De storting is een gevolg van middelen uit rentebaten van het cacaobufferstockfonds dat beheerd werd door het voormalig Productschap Akkerbouw en die ontvangen zijn van de Vereffeningsorganisatie PBO’s. De middelen zijn beschikbaar gesteld voor projecten die bijdragen aan een duurzame cacaoconsumptie- en productie. Omdat de uitgaven over meerdere jaren plaatsvinden, is een deel van het ontvangen bedrag in de reserve landbouw gestort en wordt daaruit in volgende jaren onttrokken. De onttrekking wordt gedaan om uitgaven voor verplichtingen die eerder zijn aangegaan, te kunnen doen. De grootste posten zijn uitgaven voor het landelijk meetnet mestbeleid en voor het aanhouden van een crisisorganisatie bij de Gezondheidsdienst voor Dieren, waardoor gekwalificeerd personeel aanwezig is bij verdenkingen van dierziekten.

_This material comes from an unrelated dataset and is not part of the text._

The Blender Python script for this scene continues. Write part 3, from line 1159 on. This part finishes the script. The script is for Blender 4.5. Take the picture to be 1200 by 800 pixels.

Begrotingsreserve Borgstellingsfaciliteit

Bedragen x € 1 mln

Stand 1/1/2017

13,5

+ Storting

0,6

– Onttrekking

 

Stand per 31/12/2017

14,2

De ontvangen provisies zijn hoger dan nodig is ter dekking van betaalde verliesdeclaraties. Het verschil is in de reserve gestort ten behoeve van toekomstige verliesdeclaraties.

Begrotingsreserve apurement

Bedragen x € 1 mln

Stand 1/1/2017

117,2

+ Storting

0,1

– Onttrekking

15,5

Stand per 31/12/2017

101,8

De uitgaven hebben betrekking op correcties van de EU met betrekking tot de uitvoering van regelingen van het Gemeenschappelijk Landbouwbeleid (GLB) en het Gemeenschappelijk Visserijbeleid (GVB), omdat declaraties na audits niet volledig zijn goedgekeurd. Het betreft correcties voor onder andere het plattelandsontwikkelingsprogramma, vergoeding schoolfruit en betaaltermijnen. In de Nationale Verklaring over het financieel beheer van de Europese fondsen in gedeeld beheer worden de correcties nader toegelicht. Daarnaast is de begrotingsreserve naar beneden bijgesteld, omdat de reserve naar huidige inzichten toereikend is.